Speaker
Description
The question on the nature of gravity and dark energy is one of the fundamental problems in modern cosmology. f(R) gravity is a viable alternative to general relativity (GR) with a cosmological constant and can therefore be used to test GR over a large range of scales. Simulations of cosmic structure formation in this model thus deliver crucial information on how possible deviations from GR might be observable in upcoming surveys such as Euclid, DESI or LSST. The simulations I will present in this talk are dedicated to study the interplay between baryonic feedback and modified gravity, two processes which both have a significant effect on the matter clustering and the matter power spectrum. They for the first time include both a full physics hydrodynamical model and modified gravity in one simulation at a time.

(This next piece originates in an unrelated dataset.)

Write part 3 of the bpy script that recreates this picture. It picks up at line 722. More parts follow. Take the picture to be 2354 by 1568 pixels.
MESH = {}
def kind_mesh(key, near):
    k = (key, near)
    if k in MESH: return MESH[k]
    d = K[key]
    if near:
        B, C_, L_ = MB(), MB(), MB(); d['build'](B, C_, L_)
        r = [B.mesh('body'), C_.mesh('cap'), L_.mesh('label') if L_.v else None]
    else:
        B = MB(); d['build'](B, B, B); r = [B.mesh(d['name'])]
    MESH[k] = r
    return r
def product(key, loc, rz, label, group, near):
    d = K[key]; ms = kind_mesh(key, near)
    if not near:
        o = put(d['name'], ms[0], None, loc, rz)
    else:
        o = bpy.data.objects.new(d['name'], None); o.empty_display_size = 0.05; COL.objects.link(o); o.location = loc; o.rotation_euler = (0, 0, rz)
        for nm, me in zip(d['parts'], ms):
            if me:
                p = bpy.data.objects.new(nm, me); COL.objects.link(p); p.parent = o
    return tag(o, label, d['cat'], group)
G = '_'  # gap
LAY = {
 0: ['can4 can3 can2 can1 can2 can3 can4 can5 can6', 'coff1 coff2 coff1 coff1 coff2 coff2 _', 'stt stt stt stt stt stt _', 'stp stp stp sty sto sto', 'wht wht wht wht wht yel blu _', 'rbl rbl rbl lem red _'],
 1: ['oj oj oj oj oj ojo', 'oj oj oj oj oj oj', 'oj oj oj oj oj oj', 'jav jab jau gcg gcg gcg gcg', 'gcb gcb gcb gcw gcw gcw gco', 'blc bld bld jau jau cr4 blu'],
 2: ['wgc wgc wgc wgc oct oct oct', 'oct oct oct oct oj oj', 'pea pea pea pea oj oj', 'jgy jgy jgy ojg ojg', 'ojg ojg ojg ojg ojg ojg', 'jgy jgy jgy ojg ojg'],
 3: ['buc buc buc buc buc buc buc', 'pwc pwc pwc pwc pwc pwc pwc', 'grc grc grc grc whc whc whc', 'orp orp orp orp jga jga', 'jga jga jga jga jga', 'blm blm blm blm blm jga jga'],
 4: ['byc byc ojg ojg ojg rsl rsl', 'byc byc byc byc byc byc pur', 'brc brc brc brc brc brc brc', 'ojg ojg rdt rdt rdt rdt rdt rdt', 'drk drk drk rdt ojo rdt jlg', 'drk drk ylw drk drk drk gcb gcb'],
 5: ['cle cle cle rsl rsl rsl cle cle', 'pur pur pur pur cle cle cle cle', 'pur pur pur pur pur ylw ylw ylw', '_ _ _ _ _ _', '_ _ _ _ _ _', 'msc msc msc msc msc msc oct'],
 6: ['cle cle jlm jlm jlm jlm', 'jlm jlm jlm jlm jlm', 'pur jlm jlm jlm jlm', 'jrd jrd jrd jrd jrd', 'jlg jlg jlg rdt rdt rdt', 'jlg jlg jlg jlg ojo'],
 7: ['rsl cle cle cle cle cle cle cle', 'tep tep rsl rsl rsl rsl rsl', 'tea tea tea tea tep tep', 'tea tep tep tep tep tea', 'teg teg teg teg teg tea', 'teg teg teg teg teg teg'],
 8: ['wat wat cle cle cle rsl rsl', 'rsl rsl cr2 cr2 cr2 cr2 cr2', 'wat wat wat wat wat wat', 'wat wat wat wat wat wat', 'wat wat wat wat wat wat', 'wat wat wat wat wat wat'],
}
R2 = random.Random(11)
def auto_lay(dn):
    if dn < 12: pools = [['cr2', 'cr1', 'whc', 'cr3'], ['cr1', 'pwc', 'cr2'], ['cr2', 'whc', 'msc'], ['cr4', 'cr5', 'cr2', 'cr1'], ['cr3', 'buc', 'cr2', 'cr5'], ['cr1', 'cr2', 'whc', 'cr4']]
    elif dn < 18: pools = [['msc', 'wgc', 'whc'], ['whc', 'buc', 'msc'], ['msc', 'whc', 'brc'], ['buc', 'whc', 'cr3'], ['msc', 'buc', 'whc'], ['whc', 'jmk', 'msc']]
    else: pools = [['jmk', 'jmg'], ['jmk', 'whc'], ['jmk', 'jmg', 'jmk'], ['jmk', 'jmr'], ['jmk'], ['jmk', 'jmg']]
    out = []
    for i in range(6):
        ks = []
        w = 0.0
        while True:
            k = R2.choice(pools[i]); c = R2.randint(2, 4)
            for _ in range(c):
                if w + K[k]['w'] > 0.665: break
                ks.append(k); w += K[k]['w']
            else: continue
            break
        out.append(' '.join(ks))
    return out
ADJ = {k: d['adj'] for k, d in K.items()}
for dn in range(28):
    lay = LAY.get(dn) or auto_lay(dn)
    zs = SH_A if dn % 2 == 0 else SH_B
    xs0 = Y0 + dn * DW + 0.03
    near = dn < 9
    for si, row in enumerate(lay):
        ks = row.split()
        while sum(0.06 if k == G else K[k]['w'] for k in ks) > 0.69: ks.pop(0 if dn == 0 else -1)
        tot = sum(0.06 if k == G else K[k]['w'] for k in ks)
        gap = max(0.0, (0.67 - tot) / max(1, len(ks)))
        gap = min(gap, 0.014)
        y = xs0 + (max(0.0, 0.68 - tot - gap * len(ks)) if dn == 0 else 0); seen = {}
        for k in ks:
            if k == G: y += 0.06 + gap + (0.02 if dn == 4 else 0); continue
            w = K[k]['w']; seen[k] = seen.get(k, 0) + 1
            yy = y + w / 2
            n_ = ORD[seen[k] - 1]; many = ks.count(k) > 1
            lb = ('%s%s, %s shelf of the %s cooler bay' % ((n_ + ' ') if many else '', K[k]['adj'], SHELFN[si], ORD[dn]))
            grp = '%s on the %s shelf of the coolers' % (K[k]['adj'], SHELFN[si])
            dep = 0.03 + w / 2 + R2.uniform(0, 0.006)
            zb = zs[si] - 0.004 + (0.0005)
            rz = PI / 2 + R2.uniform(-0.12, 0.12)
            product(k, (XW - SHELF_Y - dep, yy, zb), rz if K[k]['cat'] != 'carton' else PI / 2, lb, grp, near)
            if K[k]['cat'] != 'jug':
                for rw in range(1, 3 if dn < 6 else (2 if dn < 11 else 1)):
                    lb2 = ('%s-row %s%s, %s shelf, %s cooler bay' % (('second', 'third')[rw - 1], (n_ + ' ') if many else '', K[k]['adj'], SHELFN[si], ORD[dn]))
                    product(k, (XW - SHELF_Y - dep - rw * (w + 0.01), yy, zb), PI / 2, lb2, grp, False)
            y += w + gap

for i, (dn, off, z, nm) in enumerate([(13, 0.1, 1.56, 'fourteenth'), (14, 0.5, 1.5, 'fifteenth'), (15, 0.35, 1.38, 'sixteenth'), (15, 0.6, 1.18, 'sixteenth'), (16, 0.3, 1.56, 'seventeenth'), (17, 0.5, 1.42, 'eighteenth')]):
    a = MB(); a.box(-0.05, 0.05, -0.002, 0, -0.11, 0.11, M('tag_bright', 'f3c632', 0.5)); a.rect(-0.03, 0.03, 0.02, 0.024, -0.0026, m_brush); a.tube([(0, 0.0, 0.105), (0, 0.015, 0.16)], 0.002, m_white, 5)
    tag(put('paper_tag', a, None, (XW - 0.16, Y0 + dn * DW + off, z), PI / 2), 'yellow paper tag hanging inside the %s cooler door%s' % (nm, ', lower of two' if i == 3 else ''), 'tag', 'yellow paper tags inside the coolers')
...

The simulations were carried out with the AREPO cosmological simulation code and its new modified gravity solver which allows to solve the f(R) gravity equations in full non-linearity and to fully capture the effects of the chameleon screening mechanism. The baryonic physics are simulated employing the Illustris-TNG hydrodynamical model in the code which incorporates magnetohydrodynamics, star- and black hole formation, supernova- and AGN feedback, metal advection and galactic winds. In this talk I will present detailed study of the degeneracy between AGN-feedback and f(R) gravity in the matter power spectrum, results on the impact of f(R) gravity on the stellar and gaseous components of galaxies and on the effects of modified gravity on star formation.